In any case, CSPI and other groups aren’t about to give up. The Food Marketing Workgroup’s letter states that while the group appreciates Nickelodeon’s “efforts to promote healthy lifestyles to children,” such efforts are “insufficient given the magnitude of the problem.” Nick’s PSAs, philanthropic activities, and partnerships with children’s groups “do not counterbalance the effect of Nickelodeon’s core business and children’s exposure to unhealthy food marketing,” the group asserts. “The mix of Nickelodeon’s marketing remains out of balance, doing more to promote unhealthy than healthy eating. This contradicts the network’s claim that since 2002 it has ‘made childhood obesity a filter by which [it] reviews all our business initiatives.’”
The Workgroup also maintains that Nickelodeon’s efforts lag those of other children’s entertainment companies. For example, The Walt Disney Company has announced plans to apply nutrition standards to ads through child-directed television, radio and online sites, and update its nutrition standards for foods that can be advertised to children. ION media also has standards for food marketing to children.
Nickelodeon should at minimum “meet the food industry’s own baseline” and join the CFBAI – or better yet, “show leadership” by working to help the Interagency Working Group guidelines get implemented, contends the Workgroup.

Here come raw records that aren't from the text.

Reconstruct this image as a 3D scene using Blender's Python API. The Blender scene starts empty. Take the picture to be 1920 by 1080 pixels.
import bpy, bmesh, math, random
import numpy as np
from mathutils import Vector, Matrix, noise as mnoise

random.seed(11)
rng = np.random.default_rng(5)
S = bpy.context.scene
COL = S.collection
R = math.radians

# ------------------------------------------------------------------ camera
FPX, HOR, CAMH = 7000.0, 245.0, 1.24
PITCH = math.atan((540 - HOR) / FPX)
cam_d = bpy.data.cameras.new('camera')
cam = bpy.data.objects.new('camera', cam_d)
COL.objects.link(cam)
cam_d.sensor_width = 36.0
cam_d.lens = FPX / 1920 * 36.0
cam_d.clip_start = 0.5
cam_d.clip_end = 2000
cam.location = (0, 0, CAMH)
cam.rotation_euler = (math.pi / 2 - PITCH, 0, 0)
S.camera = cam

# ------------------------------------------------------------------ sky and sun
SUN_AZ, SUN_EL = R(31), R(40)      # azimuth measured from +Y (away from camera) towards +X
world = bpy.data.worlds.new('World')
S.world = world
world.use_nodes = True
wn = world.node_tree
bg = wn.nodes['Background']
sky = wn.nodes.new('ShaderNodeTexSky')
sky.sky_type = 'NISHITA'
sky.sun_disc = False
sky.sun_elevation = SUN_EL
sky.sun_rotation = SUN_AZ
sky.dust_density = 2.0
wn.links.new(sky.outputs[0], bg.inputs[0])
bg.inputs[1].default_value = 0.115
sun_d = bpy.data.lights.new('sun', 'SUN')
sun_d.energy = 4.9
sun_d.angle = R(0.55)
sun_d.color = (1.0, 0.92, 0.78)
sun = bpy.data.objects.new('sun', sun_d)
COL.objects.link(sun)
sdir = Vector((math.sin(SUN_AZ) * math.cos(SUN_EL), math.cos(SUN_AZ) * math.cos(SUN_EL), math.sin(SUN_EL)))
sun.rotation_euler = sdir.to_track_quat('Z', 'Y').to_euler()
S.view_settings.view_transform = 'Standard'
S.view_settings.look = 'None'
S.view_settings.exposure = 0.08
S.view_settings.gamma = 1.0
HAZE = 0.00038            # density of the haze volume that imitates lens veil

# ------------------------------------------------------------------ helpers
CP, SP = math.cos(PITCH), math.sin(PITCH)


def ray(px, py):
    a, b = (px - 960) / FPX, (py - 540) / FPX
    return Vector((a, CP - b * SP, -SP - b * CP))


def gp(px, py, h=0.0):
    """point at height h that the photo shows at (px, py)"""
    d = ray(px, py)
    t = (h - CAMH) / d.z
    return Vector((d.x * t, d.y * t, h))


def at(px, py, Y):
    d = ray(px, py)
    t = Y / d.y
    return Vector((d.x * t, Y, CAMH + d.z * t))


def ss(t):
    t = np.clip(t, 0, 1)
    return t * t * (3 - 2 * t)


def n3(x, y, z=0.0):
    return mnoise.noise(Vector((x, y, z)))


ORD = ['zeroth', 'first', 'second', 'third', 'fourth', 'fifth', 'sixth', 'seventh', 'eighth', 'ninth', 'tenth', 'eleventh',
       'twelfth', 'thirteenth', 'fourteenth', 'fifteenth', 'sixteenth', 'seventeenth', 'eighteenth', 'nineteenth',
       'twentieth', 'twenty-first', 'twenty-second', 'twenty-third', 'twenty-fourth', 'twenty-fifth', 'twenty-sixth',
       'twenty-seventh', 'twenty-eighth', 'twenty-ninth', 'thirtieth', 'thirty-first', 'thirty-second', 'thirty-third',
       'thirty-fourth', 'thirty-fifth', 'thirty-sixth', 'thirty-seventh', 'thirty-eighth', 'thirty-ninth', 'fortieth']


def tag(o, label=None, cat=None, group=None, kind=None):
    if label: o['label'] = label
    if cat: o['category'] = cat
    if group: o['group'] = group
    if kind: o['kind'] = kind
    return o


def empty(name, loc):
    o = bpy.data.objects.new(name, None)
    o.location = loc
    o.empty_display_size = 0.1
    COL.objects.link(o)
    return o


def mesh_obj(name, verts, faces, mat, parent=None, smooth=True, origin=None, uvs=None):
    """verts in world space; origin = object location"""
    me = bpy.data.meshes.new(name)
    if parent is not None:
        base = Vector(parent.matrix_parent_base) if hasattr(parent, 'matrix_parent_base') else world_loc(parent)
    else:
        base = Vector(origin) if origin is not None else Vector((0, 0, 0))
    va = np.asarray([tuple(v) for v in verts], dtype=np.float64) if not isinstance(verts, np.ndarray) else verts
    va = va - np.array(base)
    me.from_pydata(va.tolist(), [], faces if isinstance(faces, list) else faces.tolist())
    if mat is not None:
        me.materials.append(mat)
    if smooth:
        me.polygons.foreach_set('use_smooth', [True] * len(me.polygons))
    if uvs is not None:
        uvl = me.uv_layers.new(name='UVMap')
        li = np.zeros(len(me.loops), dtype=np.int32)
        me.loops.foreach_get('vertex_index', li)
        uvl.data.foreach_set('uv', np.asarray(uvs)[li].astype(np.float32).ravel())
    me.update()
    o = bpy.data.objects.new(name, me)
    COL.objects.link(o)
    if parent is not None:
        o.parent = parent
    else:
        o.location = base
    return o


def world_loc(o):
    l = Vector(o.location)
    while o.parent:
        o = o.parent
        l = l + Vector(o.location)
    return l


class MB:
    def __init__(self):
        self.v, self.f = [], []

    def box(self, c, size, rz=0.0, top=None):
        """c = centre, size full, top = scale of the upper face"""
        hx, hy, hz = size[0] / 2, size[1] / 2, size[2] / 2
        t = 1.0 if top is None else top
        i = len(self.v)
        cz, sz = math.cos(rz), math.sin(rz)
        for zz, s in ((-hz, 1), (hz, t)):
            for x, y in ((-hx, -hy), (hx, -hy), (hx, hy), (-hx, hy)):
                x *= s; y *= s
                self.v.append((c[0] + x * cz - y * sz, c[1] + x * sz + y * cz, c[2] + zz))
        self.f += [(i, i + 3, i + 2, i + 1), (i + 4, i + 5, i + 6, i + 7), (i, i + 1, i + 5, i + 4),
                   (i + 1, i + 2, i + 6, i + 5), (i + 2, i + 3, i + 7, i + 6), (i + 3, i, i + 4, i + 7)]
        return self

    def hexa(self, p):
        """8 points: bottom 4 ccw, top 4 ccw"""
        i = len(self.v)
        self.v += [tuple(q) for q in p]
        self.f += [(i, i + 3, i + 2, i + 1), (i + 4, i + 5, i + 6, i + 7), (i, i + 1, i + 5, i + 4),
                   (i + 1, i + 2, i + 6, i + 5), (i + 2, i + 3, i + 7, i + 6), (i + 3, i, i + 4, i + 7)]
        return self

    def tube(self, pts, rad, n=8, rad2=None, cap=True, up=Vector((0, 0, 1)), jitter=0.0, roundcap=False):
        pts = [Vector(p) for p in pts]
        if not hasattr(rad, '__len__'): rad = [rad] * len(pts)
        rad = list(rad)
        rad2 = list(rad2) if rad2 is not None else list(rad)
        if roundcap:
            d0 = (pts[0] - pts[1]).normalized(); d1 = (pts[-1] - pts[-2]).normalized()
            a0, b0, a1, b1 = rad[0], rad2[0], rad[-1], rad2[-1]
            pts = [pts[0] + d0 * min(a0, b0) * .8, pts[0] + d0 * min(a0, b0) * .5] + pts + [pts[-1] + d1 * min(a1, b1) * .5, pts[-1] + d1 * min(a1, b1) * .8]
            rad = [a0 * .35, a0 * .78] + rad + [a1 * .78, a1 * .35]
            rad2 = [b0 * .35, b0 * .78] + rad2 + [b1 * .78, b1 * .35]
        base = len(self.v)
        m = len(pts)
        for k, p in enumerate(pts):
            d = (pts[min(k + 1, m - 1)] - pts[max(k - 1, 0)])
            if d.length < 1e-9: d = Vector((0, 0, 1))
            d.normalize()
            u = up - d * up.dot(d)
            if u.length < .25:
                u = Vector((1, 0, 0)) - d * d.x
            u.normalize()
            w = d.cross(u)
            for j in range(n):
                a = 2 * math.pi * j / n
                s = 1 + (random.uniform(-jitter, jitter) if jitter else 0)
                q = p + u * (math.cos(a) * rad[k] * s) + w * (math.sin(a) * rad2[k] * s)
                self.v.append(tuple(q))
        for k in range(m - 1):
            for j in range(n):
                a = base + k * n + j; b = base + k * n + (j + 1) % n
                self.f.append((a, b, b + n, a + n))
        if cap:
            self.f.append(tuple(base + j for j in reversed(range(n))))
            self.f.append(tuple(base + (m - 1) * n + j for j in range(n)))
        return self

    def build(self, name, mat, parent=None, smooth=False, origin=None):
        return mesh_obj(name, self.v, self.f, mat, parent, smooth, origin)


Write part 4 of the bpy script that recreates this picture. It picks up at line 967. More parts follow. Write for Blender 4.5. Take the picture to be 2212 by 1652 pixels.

Nickelodeon issued a statement saying that the vast majority of its advertisers are already committed to the CFBAI standards, and that no entertainment brand has done more to fight childhood obesity over the past decade, reported Adweek. The brand has worked with the “Let’s Move” program and the Alliance for a Healthier Generation, as well as regularly dedicating free air time to health/wellness messaging, it stressed.